Dew points, temperatures, wind speed, and soil temperature are the key climactic factors which measure the stress associated with cool season grasses ability to perform its basic physiological functions, (respiration, photosynthesis, evapotranspiration).  A brief summary of these factors, their critical values, and their occurrence follows for the period of June through Aug 11th.

 

Days with highs of 90 or above                                                        37

Days with a low temperature above 70                                           43

Days with a average dew point above 70                                        46

Days with an average wind speed of 10 mph or less                      65

Days in which soil temperatures have been above 86                    52

 

When all five of these factors occur simultaneously at their critical values (highs & lows above 90 & 70 respectively, dew points above 70, soil temps above 86, and wind speed below 10), cool season grasses are in a state of full blown decline.  There is no recover for that day.  The plant can no longer perform its basic functions normally.  Metabolic activity is sustained solely at the expense of the root system.  When this occurs for extended periods of time little can be done to alleviate the issue.

 

Total days in which all five of these factors occurred simultaneously over the last 20 years, (i.e.# of severe root decline days)

 

Year                90’       91’       92’       93’       94’       95’       96’       97’       98’       99’

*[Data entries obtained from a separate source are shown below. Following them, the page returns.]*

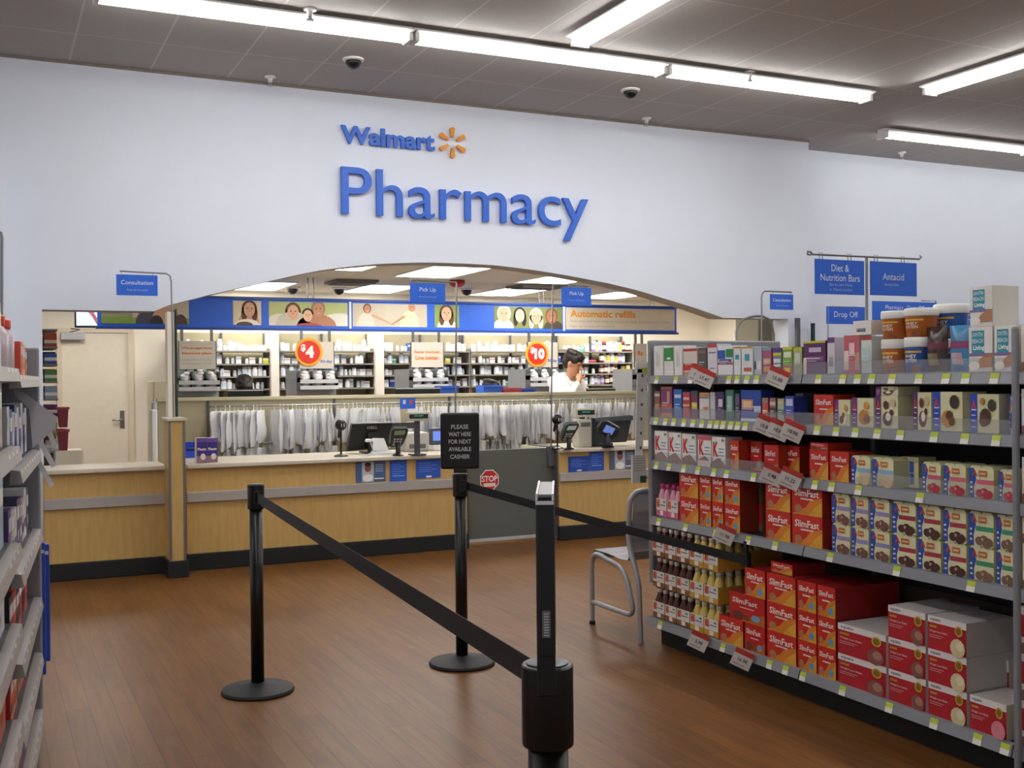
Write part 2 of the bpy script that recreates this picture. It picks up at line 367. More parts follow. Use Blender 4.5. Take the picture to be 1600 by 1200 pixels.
# ceiling fittings
def dome(px, py, z, r, label, y=None):
    p = PZ(px, py, z); t = empty('dome_camera', (p.x, p.y, z), label, 'security camera')
    m = MB(); m.lathe([(r*1.35, 0), (r*1.35, -.012), (r*1.1, -.02)], WHITE); m.build('mount_ring', t)
    m = MB(); m.lathe([(r*math.cos(a), -.02-r*math.sin(a)) for a in [i*math.pi/2/7 for i in range(8)]][:-1]+[(.004, -.02-r)], mat('#1d2224', .15, name='smoked_dome')); m.build('dome', t)
dome(552, 92, CEILZ, .062, 'smoked dome security camera on the ceiling above the Walmart lettering')
dome(985, 140, CEILZ, .062, 'smoked dome security camera on the ceiling above the end of Pharmacy lettering')
dome(457, 449, PCZ, .07, 'dome camera on the pharmacy ceiling near the arch light'); dome(530, 450, PCZ, .07, 'dome camera on the pharmacy ceiling above the family photo'); dome(729, 451, PCZ, .07, 'dome camera on the pharmacy ceiling behind the glass post')
def sprinkler(px, py, label):
    p = PZ(px, py, CEILZ); t = empty('ceiling_sprinkler', (p.x, p.y, CEILZ), label, 'sprinkler')
    m = MB(); m.lathe([(.045, 0), (.045, -.012), (.02, -.02), (.016, -.055)], WHITE); m.build('escutcheon', t)
    m = MB(); m.lathe([(.012, -.055), (.03, -.075), (.03, -.08), (.008, -.084)], CHROME); m.build('deflector', t)
for x, y, l in ((422, 119, 'above the consultation side of the pharmacy wall'), (1010, 184, 'near the wall top past the Pharmacy lettering'), (1409, 238, 'above the recessed wall by the short light'), (484, 14, 'beside the end strip light'), (1171, 112, 'beside the middle strip lights')):
    sprinkler(x, y, 'small white ceiling sprinkler head '+l)
def vent(px, py, wx, wy, label, mm):
    p = PZ(px, py, PCZ); m = MB(); m.box(p.x-wx/2, p.x+wx/2, p.y-wy/2, p.y+wy/2, PCZ-.03, PCZ-.001, mm)
    for i in range(5): m.box(p.x-wx/2+.02, p.x+wx/2-.02, p.y-wy/2+.04+i*(wy-.08)/5, p.y-wy/2+.06+i*(wy-.08)/5, PCZ-.045, PCZ-.03, GREYD)
    tag(m.build('ceiling_vent'), label, 'vent')
vent(549, 439, .5, .5, 'dark square air vent on the pharmacy ceiling', mat('#6f6458', .6)); vent(838, 446, .6, .5, 'dark air vent on the pharmacy ceiling above the panel light', mat('#6f6458', .6))
p = PZ(714, 438, PCZ); m = MB(); m.lathe([(.09, 0), (.09, -.05), (.05, -.08)], mat('#a3262a', .4), c=(p.x, p.y, PCZ)); tag(m.build('alarm_strobe'), 'round red fire alarm strobe on the pharmacy ceiling', 'fire alarm')

# ================================================================== WALL LETTERING
SB = mat('#2a68d4', .45, name='letter_blue'); 
def letters(word, px0, px1, ytop, pxt, ybot, pxb, depth, bold, label, name):
    a = PY(px0, ytop, YW); b = PY(px1, ybot, YW); z1 = PY(pxt, ytop, YW).z; z0 = PY(pxb, ybot, YW).z
    vs, fs = text_data(word, bold, .5, 8); x0 = min(v.x for v in vs); x1 = max(v.x for v in vs); y0 = min(v.y for v in vs); y1 = max(v.y for v in vs)
    W, H = b.x-a.x, z1-z0
    t = empty(name, (a.x, YW, z0), label, 'sign')
    pts = [((v.x-x0)/(x1-x0)*W, -.012-(v.z+.5)*depth, (v.y-y0)/(y1-y0)*H) for v in vs]
    par = list(range(len(vs)))
    def fd(i):
        while par[i] != i: par[i] = par[par[i]]; i = par[i]
        return i
    for f in fs:
        for k in f[1:]: par[fd(k)] = fd(f[0])
    key = {}
    for i, q in enumerate(pts): key.setdefault((round(q[0], 5), round(q[1], 5), round(q[2], 5)), []).append(i)
    for g in key.values():
        for k in g[1:]: par[fd(k)] = fd(g[0])
    gr = {}
    for f in fs: gr.setdefault(fd(f[0]), []).append(f)
    for r, ff in sorted(gr.items(), key=lambda kv: pts[kv[1][0][0]][0]):
        ids = sorted({k for f in ff for k in f}); mp = {k: i for i, k in enumerate(ids)}
        MB().add([pts[k] for k in ids], [tuple(mp[k] for k in f)[::-1] for f in ff], SB).build('letter', t)
letters('Pharmacy', 531, 916, 262, 540, 377, 884, .04, .0, 'large blue raised Pharmacy lettering on the pale wall above the arch', 'pharmacy_lettering')
letters('Walmart', 531, 677, 197, 540, 237, 676, .03, .03, 'smaller bold blue store name lettering above the Pharmacy lettering', 'store_lettering')
c = PY(705, 224, YW); t = empty('spark_emblem', (c.x, YW, c.z), 'yellow six-rayed spark emblem beside the store name lettering', 'emblem')
for i in range(6):
    an = R(90+60*i); d = Vector((math.cos(an), 0, math.sin(an))); s = Vector((-math.sin(an), 0, math.cos(an)))
    r0, r1 = .05, .137
    pts = [d*r0-s*.011, d*r0+s*.011, d*(r1-.012)+s*.023, d*r1+s*.014, d*(r1+.003), d*r1-s*.014, d*(r1-.012)-s*.023]
    MB().prism([q+Vector((0, -.012, 0)) for q in pts], (0, -.03, 0), ORANGE).build('ray', t)

# ================================================================== COUNTERS
CT, TOE = .86, .135
TOEM = mat('#121416', .55, name='black_cove_base'); RAILM = mat('#aaa49f', .45, name='grey_bumper_rail')
YC = 9.15
def counter(px0, px1, label, depth=.8, x1=None):
    a = PY(px0, 800, YC).x; b = x1 if x1 is not None else PY(px1, 800, YC).x; W = b-a
    t = empty('service_counter', (a, YC, 0), label, 'counter')
    MB().box(0, W, 0, depth-.02, TOE, CT-.035, MAPLE).build('body', t)
    MB().box(-.01, W+.01, -.022, depth-.03, 0, TOE, TOEM, .006).build('toe_base', t)
    MB().box(-.0, W, -.05, depth, CT-.035, CT, LAMTOP, .008).build('countertop', t)
    m = MB(); m.prism([(.0, -.001, .548), (.0, -.03, .556), (.0, -.03, .628), (.0, -.001, .636)], (W, 0, 0), RAILM); m.build('bumper_rail', t)
    return t, a, b
counter(69, 262, 'maple consultation counter section beyond the cream half wall post', .5)
counter(292, 730, 'long maple front counter with beige top and black base holding the Dell register')
t3, CRX, _ = counter(874, 0, 'maple counter section beyond the grey gate holding the second register', x1=PY(1232, 700, YC).x-.05)
MB().box(PY(838, 700, 9.6).x-CRX, -.001, .32, .8, CT-.035, CT, LAMTOP, .008).build('countertop_return', t3); MB().box(PY(842, 700, 9.6).x-CRX, PY(868, 700, 9.6).x-CRX, .36, .7, CT, CT+.008, mat('#3d4a40', .6)).build('counter_mat', t3)
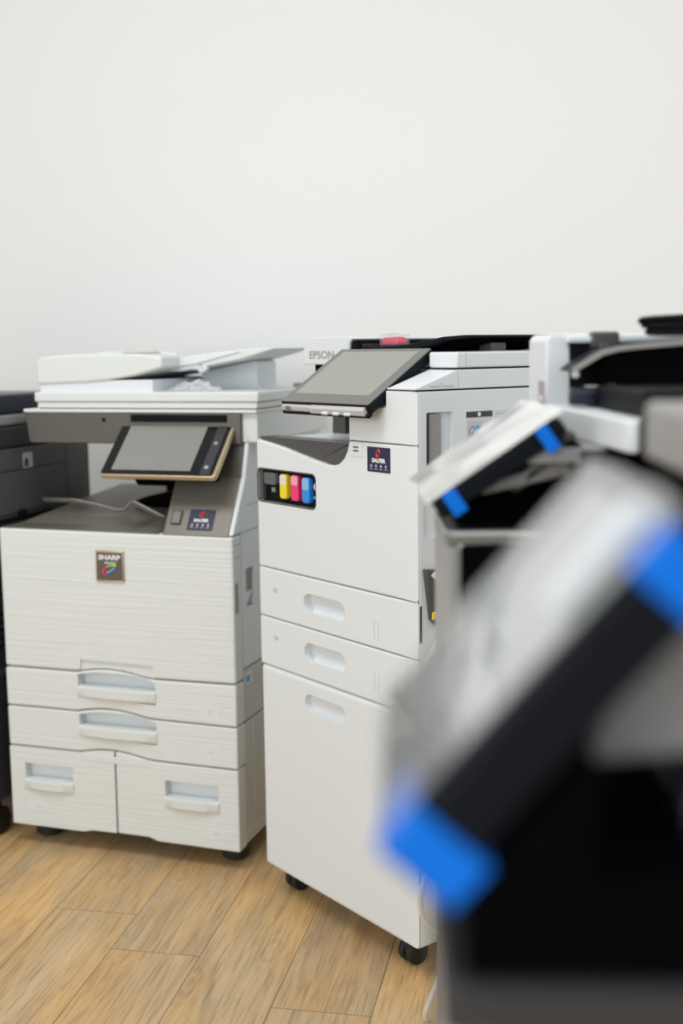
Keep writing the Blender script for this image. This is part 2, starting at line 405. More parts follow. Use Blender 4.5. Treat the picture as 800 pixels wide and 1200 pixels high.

# of days          5          8          1          3          2          14        5          10        12        17*

 

Year                00’       01’       02’       03’       04’       05’       06’       07’       08’       09’      

# of days          9         16        13        9          5          7          11        8          5          6     

 

*1999 had the most consecutive days with 13

 

In 2010 this has happened 29 days, (this could hit 32 on Saturday, August 14th!)